CEQA was passed in 1970 and signed into law by Ronald Reagan just as the federal government was enacting the National Environmental Policy Act (NEPA). CEQA goes further than NEPA, requiring more public input and comprehensive analysis.

When it was passed, CEQA was designed to study the effects of new roadway construction on the environment. Yet, state legislators have expanded CEQA’s jurisdiction to include almost any new type of construction. Major amendments to the act were passed in 1972, 1976, 1978, 1984, 1989, 1993, 2010, and 2019. Additionally, small changes are made to CEQA almost every year.

As a result, today, CEQA evaluates change from the existing conditions, short- and long-term impacts, direct and indirect changes, cumulative changes, and local and regional plans for both county and state governments. State and county governments need CEQA attorneys on their staff just to explain how to interpret the new rules.

For example, simply determining the required type of CEQA review is challenging. Certain types of projects can be exempt; governments have lots of discretion. And governments interpret the statutes in wildly different ways. A project to convert high occupancy vehicle (HOV) lanes to high occupancy toll (HOT) lanes may be exempt from CEQA in Los Angeles County but not in San Francisco.

Further, the CEQA review process is not linear. Governments move through CEQA’s six stages at the same time often ping-ponging back and forth. For example, to widen I-15 in San Bernardino County, the California Resources Agency (CRA) determined an environmental impact report was necessary. Caltrans determined the scope and then moved on to the initial study. Yet after that initial study, CRA required Caltrans to go back and broaden the scope of analysis.

Finally, groups that are not affected by an infrastructure project often use CEQA as a type of log-rolling activity to prevent projects they oppose. For example, NIMBY groups often use the act as grounds to oppose the construction of any multi-family housing projects in places like San Francisco, even though they and their property would not suffer any harm from the proposed project.

As bipartisan calls to fix CEQA grown, what can California do?

First, the state could exempt housing projects from CEQA. New housing, desperately needed in many parts of the state, is not a major contributor to greenhouse gas emissions.

Second, the state should limit changes to CEQA statutes to every 10 years. Environmental review laws were never designed to be changed every year and preventing the incremental overreach that has plagued the state would be wise.

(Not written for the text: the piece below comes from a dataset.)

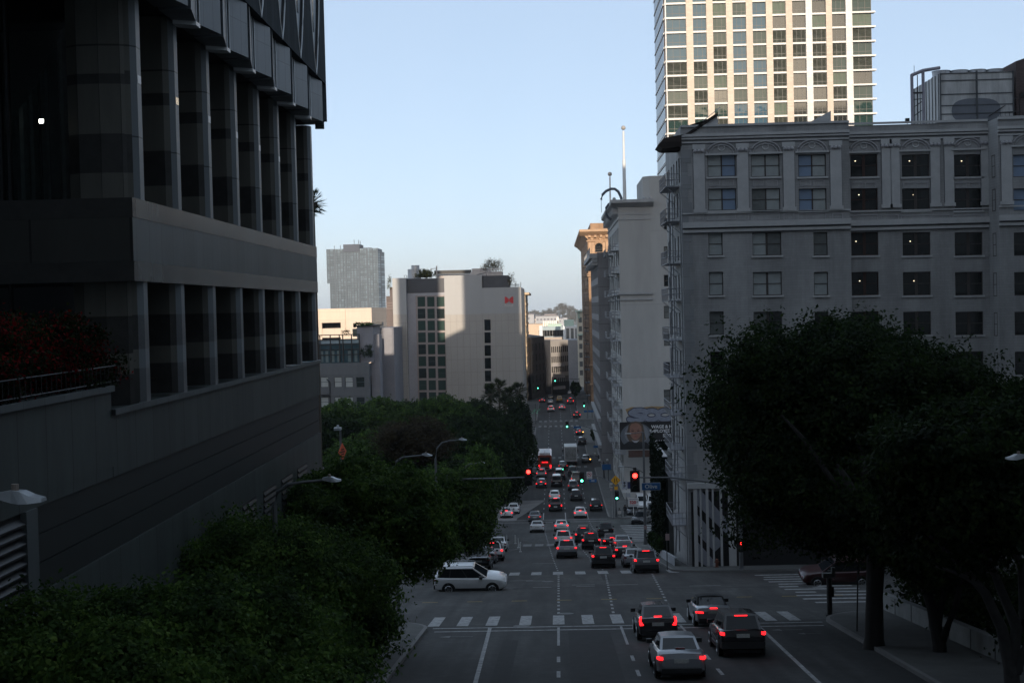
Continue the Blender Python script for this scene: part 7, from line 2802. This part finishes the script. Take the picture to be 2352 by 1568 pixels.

Third, California could introduce quantitative valuation metrics, and remove unclear qualitative evaluation metrics currently used, to guide these reviews and policies. The act could mandate major infrastructure projects undergo a benefit/cost analysis with a requirement of 1.5 or higher benefits-to-costs needed to build. CEQA analysts need to detail the exact benefits of the proposed project, such as 100 hours of reduced congestion along with the trade-offs and exact costs, such as a 10-decibel increase in noise for 10 houses.

Finally, California could raise the bar for filing citizen-driven CEQA lawsuits. Since CEQA lawsuits prevent needed infrastructure and often lead to a wasteful loss of time and money, lawsuits should be limited to California Circuit Courts. Plaintiffs should be required to have a vested interest in the case doing away with the current problem of people in places like Napa County suing to stop a construction project in Orange County. The lawsuit should also be required to be environmentally related. For example, people should not be allowed to use an environmental law as the pretense to stop a project because they want to force the groups involved to use labor unions or pay union wages.

A lot of policymakers now recognize many of the California Environmental Quality Act’s flaws and how it is being abused in ways that contribute to the state’s growing housing and infrastructure problems so there’s growing hope for finally fixing it.